Direction: From the records below, please print only the lines from the one containing "Write the bpy" through the one containing "PI = math.pi", both included. Skip the pictures.

A run of records
— start —
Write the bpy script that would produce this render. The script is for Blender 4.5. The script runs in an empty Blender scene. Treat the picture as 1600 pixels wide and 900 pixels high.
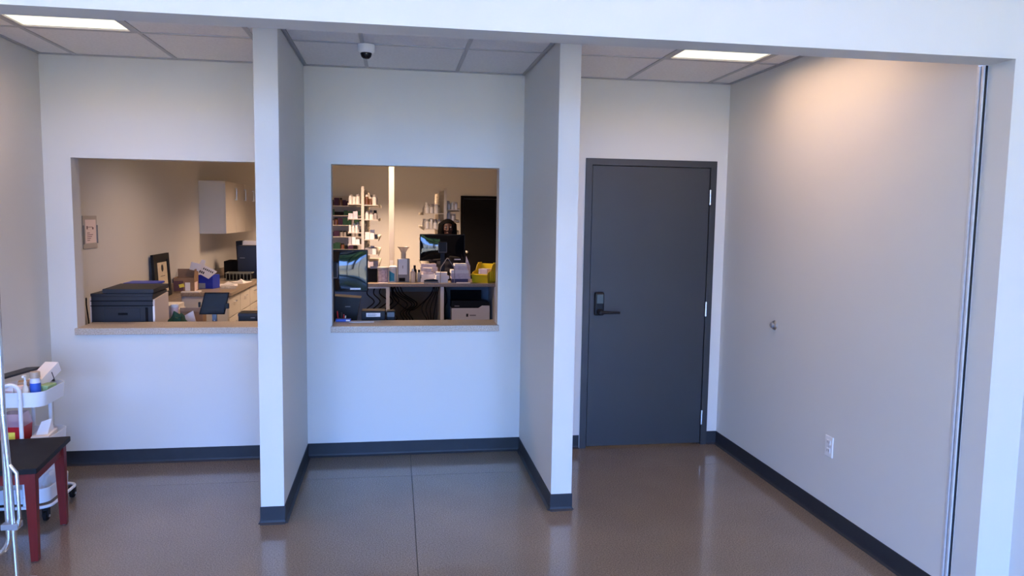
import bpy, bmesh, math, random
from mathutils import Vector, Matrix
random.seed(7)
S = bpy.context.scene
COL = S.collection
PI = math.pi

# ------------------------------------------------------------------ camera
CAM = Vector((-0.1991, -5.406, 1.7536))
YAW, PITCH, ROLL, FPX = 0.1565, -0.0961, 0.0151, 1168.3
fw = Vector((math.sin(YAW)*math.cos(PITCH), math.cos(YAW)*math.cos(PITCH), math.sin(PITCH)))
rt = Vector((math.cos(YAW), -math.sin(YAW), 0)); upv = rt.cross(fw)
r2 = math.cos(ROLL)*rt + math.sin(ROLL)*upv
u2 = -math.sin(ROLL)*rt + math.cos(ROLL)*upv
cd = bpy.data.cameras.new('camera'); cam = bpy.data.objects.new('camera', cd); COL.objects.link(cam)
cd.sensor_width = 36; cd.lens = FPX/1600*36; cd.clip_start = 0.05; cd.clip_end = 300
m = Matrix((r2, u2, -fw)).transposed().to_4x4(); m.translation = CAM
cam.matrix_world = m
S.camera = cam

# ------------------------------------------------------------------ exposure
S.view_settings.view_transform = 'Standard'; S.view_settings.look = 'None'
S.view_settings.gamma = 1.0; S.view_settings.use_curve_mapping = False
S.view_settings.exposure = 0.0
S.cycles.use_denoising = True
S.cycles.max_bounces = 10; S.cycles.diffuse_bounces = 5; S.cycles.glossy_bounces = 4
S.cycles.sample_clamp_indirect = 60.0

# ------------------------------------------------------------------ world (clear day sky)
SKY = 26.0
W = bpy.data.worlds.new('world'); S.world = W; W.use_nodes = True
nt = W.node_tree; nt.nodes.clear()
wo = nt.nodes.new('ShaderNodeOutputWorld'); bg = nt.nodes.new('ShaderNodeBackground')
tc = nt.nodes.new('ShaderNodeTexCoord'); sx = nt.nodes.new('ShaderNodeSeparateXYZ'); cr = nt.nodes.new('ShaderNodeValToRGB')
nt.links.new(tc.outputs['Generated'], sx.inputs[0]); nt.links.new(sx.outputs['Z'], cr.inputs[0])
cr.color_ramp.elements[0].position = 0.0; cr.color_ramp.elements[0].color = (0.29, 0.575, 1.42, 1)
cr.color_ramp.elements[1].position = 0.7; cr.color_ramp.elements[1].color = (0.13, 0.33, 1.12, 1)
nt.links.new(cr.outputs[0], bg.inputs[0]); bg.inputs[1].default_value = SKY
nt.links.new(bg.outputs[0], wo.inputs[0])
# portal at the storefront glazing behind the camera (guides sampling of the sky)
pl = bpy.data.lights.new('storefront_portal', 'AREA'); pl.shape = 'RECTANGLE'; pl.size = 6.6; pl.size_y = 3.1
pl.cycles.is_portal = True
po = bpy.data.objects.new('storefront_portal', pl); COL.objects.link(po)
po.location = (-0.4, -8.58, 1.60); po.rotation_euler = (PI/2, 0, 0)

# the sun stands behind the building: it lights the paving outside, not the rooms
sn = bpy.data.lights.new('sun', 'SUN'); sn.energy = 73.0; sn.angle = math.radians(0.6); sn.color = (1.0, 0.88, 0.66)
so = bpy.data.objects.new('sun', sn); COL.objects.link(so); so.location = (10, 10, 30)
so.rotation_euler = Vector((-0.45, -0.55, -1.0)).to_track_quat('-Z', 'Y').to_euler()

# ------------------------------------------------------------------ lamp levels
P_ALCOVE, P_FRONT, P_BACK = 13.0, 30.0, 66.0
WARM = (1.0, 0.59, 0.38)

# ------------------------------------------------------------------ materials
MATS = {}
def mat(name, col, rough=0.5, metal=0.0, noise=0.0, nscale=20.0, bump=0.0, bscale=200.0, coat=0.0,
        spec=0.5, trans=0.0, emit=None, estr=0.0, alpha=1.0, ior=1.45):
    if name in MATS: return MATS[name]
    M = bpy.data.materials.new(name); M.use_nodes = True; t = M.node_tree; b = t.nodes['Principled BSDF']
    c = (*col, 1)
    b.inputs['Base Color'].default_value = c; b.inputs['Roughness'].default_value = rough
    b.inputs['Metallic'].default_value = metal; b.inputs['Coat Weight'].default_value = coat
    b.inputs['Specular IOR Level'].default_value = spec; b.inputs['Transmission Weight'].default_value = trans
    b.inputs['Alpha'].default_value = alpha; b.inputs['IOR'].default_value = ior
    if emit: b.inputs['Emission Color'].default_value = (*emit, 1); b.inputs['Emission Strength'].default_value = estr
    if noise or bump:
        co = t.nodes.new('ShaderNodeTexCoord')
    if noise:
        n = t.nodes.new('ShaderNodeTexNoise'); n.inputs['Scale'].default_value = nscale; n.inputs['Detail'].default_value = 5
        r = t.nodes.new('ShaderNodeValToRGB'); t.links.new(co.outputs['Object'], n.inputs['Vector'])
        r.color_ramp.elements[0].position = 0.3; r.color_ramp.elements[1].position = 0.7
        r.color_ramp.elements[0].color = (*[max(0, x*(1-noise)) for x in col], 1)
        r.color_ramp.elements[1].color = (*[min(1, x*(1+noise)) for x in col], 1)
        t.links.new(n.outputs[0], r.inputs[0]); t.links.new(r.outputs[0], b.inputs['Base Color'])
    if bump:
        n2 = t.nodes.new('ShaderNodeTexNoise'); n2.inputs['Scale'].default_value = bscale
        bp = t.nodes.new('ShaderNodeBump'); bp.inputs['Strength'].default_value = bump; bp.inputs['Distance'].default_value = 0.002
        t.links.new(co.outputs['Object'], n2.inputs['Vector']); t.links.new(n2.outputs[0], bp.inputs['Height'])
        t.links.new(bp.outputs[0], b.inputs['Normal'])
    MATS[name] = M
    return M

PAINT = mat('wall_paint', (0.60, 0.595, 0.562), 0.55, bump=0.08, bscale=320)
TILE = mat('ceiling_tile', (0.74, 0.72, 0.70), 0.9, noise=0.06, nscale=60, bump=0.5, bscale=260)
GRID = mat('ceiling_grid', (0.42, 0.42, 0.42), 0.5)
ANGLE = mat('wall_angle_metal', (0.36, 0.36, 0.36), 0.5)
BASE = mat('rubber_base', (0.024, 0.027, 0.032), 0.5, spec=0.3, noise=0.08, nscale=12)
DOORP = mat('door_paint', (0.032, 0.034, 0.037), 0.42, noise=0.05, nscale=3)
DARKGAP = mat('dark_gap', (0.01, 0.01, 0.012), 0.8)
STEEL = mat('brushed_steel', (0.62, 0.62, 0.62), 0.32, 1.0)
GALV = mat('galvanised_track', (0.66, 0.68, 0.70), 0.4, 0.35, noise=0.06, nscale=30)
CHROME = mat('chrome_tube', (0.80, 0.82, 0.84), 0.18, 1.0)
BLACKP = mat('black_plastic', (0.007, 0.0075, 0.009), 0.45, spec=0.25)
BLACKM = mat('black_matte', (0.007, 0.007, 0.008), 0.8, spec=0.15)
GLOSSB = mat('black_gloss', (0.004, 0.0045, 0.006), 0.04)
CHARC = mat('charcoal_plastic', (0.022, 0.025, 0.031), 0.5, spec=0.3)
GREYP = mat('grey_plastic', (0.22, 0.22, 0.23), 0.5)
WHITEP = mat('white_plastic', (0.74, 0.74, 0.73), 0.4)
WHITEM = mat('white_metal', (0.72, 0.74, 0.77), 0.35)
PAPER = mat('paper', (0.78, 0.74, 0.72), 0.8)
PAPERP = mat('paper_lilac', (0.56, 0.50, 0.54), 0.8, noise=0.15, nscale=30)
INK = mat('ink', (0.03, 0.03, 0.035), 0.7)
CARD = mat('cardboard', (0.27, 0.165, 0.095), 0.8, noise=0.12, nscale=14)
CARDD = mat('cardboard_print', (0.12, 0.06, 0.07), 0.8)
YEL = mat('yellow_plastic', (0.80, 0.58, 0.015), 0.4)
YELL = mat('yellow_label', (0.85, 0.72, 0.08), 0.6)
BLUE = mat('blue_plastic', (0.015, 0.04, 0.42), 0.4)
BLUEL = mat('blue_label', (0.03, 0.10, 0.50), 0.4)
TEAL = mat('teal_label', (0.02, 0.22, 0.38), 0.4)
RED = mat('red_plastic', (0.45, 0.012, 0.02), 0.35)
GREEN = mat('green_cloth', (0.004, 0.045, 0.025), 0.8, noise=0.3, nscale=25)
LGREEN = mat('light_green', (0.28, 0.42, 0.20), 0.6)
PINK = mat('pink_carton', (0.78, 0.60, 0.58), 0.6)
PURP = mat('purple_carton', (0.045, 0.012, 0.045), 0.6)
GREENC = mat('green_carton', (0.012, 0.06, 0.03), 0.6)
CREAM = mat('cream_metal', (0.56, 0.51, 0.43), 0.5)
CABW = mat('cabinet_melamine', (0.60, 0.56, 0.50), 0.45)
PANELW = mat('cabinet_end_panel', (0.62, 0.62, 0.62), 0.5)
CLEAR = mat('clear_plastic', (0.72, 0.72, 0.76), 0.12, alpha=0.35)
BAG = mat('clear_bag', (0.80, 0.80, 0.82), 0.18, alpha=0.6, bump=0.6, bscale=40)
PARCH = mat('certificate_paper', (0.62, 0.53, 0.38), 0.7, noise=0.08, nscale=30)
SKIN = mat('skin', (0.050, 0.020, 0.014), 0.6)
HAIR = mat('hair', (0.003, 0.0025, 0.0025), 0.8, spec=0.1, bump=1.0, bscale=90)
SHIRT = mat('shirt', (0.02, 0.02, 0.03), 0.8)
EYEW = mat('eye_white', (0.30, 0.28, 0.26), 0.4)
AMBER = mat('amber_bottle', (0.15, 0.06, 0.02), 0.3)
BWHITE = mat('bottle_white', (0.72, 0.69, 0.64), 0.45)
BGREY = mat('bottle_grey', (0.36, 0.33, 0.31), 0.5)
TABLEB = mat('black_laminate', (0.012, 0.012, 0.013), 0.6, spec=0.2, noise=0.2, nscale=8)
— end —
— start —
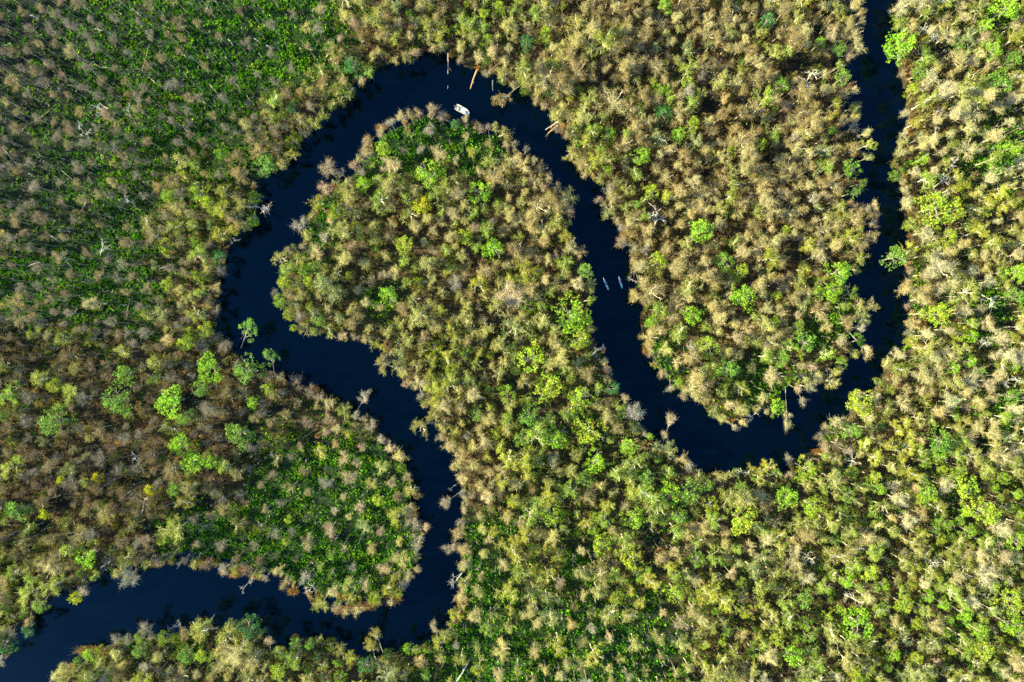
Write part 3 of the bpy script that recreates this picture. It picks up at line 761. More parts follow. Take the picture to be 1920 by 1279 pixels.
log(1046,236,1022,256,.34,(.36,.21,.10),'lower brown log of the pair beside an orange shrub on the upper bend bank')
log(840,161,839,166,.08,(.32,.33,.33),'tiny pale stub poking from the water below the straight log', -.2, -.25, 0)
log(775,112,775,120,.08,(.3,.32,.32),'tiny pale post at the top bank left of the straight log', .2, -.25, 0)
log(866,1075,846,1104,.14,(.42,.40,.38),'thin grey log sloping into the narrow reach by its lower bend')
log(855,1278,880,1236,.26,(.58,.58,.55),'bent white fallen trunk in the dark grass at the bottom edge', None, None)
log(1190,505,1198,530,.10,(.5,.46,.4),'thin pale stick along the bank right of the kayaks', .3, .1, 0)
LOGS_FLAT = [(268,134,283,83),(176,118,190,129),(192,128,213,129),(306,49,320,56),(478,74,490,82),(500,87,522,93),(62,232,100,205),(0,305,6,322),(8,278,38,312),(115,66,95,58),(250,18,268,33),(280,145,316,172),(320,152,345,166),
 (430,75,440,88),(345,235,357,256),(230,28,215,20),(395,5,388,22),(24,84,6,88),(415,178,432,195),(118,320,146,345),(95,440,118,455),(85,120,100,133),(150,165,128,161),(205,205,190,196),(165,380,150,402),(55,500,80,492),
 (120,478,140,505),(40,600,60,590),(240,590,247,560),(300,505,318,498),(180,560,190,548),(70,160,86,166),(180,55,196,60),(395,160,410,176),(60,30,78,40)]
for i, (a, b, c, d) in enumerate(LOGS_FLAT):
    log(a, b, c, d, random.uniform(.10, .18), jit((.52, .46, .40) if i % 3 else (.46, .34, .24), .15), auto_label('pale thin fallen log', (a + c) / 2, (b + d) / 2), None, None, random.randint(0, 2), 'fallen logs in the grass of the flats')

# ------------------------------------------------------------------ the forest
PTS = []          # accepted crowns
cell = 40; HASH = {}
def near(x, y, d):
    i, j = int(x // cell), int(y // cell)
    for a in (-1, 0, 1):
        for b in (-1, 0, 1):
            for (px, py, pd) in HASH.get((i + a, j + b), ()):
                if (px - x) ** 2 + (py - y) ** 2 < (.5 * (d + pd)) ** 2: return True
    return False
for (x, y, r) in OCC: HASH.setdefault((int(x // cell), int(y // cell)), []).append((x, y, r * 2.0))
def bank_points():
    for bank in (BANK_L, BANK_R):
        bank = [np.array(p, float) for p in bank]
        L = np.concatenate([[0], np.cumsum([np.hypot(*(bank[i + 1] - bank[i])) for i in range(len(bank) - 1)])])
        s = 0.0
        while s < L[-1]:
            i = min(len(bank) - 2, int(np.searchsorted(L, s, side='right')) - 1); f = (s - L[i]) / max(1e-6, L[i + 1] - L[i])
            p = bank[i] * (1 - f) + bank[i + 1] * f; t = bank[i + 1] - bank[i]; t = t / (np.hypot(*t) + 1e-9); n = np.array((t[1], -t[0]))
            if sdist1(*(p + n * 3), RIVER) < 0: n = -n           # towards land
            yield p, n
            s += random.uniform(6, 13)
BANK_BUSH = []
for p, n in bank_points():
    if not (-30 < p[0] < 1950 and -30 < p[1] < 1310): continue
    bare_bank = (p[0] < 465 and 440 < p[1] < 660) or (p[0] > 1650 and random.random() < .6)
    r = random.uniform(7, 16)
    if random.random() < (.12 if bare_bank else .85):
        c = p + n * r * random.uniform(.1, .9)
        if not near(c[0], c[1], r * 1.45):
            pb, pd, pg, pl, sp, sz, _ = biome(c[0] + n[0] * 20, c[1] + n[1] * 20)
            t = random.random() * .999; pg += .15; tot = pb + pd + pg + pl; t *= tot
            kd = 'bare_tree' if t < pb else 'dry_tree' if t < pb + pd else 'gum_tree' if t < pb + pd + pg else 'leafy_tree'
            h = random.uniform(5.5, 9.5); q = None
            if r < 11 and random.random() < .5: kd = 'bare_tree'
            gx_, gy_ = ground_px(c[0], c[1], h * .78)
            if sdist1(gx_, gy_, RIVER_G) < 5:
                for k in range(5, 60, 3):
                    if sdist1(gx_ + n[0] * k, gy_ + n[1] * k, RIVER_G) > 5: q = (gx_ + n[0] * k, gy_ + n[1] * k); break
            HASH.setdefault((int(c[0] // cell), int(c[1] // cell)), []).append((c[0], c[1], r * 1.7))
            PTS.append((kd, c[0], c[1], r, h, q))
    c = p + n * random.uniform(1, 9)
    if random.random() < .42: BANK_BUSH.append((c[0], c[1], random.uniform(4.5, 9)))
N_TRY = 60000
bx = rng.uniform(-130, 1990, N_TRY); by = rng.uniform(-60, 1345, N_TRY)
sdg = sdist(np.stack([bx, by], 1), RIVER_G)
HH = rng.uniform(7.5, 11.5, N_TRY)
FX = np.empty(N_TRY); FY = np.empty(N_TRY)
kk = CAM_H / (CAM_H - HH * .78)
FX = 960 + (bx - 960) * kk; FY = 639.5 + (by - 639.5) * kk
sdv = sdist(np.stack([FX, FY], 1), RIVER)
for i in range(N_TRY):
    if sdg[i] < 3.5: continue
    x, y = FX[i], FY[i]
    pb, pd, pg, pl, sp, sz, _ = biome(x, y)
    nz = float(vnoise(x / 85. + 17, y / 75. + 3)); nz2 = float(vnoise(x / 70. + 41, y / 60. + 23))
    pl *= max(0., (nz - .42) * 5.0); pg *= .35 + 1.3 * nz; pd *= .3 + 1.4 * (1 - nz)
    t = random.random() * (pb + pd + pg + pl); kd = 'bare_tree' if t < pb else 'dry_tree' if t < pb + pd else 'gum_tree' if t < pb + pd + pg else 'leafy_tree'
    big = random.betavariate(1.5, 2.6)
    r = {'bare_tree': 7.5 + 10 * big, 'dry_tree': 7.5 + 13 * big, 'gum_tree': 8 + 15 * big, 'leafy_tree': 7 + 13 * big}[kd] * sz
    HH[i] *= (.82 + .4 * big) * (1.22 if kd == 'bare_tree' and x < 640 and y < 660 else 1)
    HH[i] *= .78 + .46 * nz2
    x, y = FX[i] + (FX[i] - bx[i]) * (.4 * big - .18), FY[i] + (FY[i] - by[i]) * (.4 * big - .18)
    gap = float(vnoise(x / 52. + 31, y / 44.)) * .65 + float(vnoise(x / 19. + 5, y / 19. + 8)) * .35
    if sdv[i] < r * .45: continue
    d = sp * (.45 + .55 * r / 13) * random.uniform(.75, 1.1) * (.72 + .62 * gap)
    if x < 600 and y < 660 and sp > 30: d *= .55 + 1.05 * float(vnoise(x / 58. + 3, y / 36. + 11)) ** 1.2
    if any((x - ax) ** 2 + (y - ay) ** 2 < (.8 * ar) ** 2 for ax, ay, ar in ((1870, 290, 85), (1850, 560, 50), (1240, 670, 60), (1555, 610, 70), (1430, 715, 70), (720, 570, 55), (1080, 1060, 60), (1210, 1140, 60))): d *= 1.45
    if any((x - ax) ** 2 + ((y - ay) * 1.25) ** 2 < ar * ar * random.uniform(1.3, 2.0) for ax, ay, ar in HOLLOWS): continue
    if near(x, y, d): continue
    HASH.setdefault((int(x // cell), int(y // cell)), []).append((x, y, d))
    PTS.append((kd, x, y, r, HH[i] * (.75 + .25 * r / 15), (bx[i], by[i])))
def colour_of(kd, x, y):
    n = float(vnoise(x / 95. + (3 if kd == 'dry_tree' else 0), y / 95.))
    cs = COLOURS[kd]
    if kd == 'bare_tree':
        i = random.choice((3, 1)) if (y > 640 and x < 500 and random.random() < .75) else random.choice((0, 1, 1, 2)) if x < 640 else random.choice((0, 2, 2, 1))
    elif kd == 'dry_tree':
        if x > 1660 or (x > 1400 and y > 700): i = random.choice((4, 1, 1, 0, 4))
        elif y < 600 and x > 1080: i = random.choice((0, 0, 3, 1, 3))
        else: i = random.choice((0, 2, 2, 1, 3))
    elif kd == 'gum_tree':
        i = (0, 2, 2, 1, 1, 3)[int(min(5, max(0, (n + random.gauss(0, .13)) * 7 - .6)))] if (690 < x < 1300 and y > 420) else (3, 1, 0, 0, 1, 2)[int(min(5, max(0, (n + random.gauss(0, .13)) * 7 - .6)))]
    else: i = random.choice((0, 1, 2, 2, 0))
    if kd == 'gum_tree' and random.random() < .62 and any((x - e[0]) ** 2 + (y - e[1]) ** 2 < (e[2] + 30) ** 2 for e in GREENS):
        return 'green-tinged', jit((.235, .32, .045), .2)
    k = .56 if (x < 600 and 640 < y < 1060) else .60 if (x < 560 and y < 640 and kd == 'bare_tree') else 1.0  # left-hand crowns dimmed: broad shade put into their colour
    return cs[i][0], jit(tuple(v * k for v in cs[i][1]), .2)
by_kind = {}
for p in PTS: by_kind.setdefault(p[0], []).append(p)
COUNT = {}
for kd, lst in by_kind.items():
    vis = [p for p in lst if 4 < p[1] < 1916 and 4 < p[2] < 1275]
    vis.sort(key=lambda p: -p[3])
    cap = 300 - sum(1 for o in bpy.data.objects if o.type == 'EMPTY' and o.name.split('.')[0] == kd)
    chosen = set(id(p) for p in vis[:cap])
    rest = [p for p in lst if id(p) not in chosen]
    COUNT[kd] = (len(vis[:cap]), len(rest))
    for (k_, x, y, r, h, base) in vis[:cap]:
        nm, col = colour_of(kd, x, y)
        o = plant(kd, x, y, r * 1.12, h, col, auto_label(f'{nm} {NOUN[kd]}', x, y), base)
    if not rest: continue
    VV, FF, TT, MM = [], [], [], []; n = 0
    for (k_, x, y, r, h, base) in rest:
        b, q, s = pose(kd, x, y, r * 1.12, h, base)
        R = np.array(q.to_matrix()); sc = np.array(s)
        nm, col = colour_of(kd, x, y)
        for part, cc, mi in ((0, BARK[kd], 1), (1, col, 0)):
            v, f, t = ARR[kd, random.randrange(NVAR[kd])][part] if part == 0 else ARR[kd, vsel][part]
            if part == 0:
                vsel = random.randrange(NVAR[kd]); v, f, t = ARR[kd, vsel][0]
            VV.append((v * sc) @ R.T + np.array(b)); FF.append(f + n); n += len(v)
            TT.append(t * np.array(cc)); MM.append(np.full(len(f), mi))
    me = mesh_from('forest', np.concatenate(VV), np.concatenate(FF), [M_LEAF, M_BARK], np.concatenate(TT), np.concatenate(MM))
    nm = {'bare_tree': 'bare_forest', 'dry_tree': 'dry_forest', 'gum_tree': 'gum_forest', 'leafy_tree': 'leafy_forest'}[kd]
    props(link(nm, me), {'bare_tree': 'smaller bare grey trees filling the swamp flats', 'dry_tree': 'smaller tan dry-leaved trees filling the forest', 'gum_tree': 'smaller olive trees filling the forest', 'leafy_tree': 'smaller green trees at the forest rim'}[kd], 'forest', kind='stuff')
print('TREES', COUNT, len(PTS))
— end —
Output below:
Write the bpy script that would produce this render. The script is for Blender 4.5. The script runs in an empty Blender scene. Treat the picture as 1600 pixels wide and 900 pixels high.
import bpy, bmesh, math, random
from mathutils import Vector, Matrix
random.seed(7)
S = bpy.context.scene
COL = S.collection
PI = math.pi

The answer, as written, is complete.